Elçilerden yaşlı olan:
"Saygıdeğer prensimiz, sizi bir vilayetimize vali tayin etmek istiyor." dedi.

Bilge Tye başını bile çevirmeden balık tutmaya devam etti ve gelenlere şöyle cevap verdi:
"İşittiğime göre, Chu ülkesinin kutsal bir kaplumbağası varmış. Bu kaplumbağa üç bin yaşındayken ölmüş. Prensiniz de bu kaplumbağayı değerli taşlarla süslü bir kafese koyup kutsal mabette saklamaya başlamış. Acaba bu kaplumbağa ölüp bu şekilde cesedine tapılmasını mı isterdi, yoksa canlı olup kendi cinsleri arasında çamurda kuyruk sallamayı mı?"

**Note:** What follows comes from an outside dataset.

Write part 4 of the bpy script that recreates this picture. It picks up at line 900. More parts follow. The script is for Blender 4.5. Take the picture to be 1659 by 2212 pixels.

Yaşlı elçi: "Elbette çamurda kuyruk sallamayı" diye cevap verince

Bilge Tye: "Öyleyse" dedi. "Beni rahat bırakın da kendi çamurumda kuyruğumu sallayayım."

25 Eylül 2013

Kalbimin Haznedârı

Fotoğraf; Mathieu Capdeville

Bir zamanlar Ayaz adlı bir köle varmış. Takdir bu ya, köle bir gün Sultan Mahmud'un kölesi olmuş. Sultan, köleyi taşıdığı asil karakteri sebebiyle çok sevmiş. Derken Sultan'ın öylesine itimadını kazanmış ki bütün sultanlığın haznedârı tayin edilmiş ve en kıymetli ve zarif mücevherler, taşlar ona emanet edilir olmuş.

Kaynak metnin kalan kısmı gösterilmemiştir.